Segundo, hecho el punto anterior, el voluntarismo de este proyecto es evidente, esperando que el mercado y las instituciones funcione como al gobierno le gustaría, ignorando cómo operan en la realidad.
Cuando el gobierno fija los aranceles, pretende conocer mejor que las propias universidades cuánto cuesta formar a un estudiante y operar una institución de investigación. De hecho, para cumplir que la propuesta de que los egresados no paguen más de un 8% de su sueldo con un tope de 20 años, para que los números den, los aranceles universitarios deben bajar considerablemente. Así, al definir los aranceles, no permitir copago, ni créditos complementarios, forzará una mayor segregación social, creando tácitamente universidades para ricos y otras pobres. Raya para la suma: el diseño de esta política pública crea un sistema segregado.
Le dirá a quienes no pueden pagar y necesiten de apoyo estatal: “Vayan a las universidades baratas”, aquellas a las que el Estado les fija el arancel. En paralelo, las universidades que no puedan operar con estos costos dado que tienen una mayor complejidad, con investigación y profesores más requeridos, enfrentarán un dilema: ¿dejar de recibir estudiantes con apoyo estatal o ajustar sus costos de golpe destruyendo sus capacidades académicas? Muchas optarán por lo primero, dando paso a universidades destinadas exclusivamente para quienes puedan pagarlas o estén dispuestos a endeudarse en el sistema bancario.

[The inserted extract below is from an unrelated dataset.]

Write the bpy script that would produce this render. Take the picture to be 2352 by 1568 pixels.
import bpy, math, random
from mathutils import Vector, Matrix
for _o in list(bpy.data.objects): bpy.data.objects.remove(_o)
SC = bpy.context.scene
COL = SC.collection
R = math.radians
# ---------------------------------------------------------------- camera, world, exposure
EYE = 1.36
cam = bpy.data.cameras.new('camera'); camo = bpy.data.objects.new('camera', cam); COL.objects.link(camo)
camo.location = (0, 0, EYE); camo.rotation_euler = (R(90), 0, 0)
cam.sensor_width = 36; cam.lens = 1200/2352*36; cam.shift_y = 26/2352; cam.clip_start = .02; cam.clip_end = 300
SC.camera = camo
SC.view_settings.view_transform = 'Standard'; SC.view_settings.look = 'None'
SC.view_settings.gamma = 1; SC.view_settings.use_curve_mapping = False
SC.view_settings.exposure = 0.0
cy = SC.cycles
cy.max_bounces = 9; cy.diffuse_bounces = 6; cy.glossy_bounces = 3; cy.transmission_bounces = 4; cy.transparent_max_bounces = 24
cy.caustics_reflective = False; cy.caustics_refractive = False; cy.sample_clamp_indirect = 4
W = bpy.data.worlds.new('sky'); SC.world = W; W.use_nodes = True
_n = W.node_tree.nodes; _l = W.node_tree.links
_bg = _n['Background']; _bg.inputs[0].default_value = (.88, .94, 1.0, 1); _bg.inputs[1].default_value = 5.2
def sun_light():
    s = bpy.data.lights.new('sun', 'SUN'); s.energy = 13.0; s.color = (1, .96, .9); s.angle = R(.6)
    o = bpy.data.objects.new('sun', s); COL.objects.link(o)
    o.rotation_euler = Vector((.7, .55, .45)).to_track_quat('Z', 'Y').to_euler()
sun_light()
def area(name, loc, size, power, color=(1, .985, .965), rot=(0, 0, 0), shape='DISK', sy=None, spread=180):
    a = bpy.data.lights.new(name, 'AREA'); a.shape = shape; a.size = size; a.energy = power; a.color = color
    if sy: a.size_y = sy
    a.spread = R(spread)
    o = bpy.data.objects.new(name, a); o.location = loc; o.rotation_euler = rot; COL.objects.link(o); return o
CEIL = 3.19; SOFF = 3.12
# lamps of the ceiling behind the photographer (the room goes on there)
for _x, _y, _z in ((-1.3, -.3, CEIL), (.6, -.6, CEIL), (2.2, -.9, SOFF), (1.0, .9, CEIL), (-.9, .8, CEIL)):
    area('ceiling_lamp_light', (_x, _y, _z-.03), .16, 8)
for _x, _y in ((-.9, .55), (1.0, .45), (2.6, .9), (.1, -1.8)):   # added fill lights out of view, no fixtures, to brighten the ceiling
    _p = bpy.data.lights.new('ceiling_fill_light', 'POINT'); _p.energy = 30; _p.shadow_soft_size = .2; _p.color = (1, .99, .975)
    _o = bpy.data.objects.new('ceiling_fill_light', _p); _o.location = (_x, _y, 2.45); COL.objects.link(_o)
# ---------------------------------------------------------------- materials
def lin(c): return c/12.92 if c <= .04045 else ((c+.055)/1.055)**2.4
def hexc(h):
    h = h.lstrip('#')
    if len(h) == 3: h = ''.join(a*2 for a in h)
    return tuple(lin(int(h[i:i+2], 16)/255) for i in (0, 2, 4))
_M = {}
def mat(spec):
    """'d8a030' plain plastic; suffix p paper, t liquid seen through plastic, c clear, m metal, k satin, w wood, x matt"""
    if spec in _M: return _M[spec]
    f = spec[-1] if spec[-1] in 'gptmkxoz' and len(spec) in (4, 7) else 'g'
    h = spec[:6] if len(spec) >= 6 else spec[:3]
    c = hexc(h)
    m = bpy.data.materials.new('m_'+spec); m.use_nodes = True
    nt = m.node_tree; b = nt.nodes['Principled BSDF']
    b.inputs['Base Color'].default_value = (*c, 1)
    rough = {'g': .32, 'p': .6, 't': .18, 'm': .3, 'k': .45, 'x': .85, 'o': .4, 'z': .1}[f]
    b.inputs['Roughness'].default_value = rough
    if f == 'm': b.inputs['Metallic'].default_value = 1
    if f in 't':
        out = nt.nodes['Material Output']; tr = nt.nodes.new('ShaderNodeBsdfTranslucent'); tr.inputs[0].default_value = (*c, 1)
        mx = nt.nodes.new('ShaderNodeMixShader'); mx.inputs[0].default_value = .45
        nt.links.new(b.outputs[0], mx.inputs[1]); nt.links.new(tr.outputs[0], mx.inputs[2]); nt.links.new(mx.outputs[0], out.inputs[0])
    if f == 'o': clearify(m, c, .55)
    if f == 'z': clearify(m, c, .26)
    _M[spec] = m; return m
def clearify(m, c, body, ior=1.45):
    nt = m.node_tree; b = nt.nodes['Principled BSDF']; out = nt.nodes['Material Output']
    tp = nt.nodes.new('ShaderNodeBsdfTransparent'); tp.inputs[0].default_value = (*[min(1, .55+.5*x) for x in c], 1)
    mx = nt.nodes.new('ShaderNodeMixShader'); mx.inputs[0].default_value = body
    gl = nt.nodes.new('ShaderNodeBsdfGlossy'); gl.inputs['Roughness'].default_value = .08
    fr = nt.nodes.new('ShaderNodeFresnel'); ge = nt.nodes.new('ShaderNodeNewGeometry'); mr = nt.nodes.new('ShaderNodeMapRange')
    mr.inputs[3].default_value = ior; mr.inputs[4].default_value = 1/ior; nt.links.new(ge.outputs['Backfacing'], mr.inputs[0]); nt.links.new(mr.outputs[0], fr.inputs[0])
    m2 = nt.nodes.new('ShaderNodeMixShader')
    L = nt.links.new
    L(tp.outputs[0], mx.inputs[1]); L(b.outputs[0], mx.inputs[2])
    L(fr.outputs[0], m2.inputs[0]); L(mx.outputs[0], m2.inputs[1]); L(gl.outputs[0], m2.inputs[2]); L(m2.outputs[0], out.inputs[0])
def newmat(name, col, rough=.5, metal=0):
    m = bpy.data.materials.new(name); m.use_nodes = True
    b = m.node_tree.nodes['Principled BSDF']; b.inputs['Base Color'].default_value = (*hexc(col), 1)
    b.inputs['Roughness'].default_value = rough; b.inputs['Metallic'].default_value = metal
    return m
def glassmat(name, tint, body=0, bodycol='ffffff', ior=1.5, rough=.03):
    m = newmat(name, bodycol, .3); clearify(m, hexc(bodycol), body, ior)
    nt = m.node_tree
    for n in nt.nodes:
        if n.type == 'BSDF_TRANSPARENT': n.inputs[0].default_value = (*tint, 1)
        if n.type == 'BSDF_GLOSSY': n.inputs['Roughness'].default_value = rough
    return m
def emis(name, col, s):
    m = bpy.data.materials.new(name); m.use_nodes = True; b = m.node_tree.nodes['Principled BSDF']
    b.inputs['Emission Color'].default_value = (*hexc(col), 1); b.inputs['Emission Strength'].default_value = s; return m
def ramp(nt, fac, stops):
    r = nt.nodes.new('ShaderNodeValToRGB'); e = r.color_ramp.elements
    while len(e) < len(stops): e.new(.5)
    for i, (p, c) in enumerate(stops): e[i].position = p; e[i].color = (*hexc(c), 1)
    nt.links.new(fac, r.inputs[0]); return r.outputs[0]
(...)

Si este proyecto se aprueba, descubriremos cuán deficientes pueden ser las universidades a mitad de precio, y ese resultado lo sufrirán los estudiantes vulnerables. Transformar las universidades en instituciones más eficientes es un proceso largo y complejo. Para eso es necesario trabajar en mejores gobiernos corporativos, y en financiamientos sujetos cumplimiento de metas, como aumentar la empleabilidad de sus egresados o prevenir la deserción de sus estudiantes. Lamentablemente el proyecto no va en esa dirección. Por el contrario, ofrece la versión más cruda del poder monopsónico (aquel donde hay un solo comprador); véndame a mi precio o quiebre. La respuesta inevitable será que cortar costos a corto plazo – profesores, investigación, manutención e infraestructura – sacrificando cualquier proyecto de eficiencia y calidad de largo plazo.
De avanzar esta ley, las universidades, vehículos esenciales en la integración social, construcción de sentido común, creación de cultura y punto de encuentro de la diversidad, pasarán a ser instituciones meramente transaccionales, buscando optimizar el egreso de estudiantes a un precio dado, sin tomar en cuenta empleabilidad o investigación. La eficiencia en instituciones tan complejas no puede ser mono variable, ni menos responder a un solo mandante. Sin duda el diseño del sistema universitario tiene mucho por mejorar, pero este no es el camino.
Necesitamos una política educativa integral que priorice el desarrollo temprano, mantenga la calidad y autonomía de las universidades, y establezca un sistema de financiamiento justo y sostenible. La verdadera equidad no se logra igualando hacia abajo, sino elevando las oportunidades desde la base. Es hora de que nuestros políticos entiendan que la educación es un camino largo, no un atajo para ganar votos.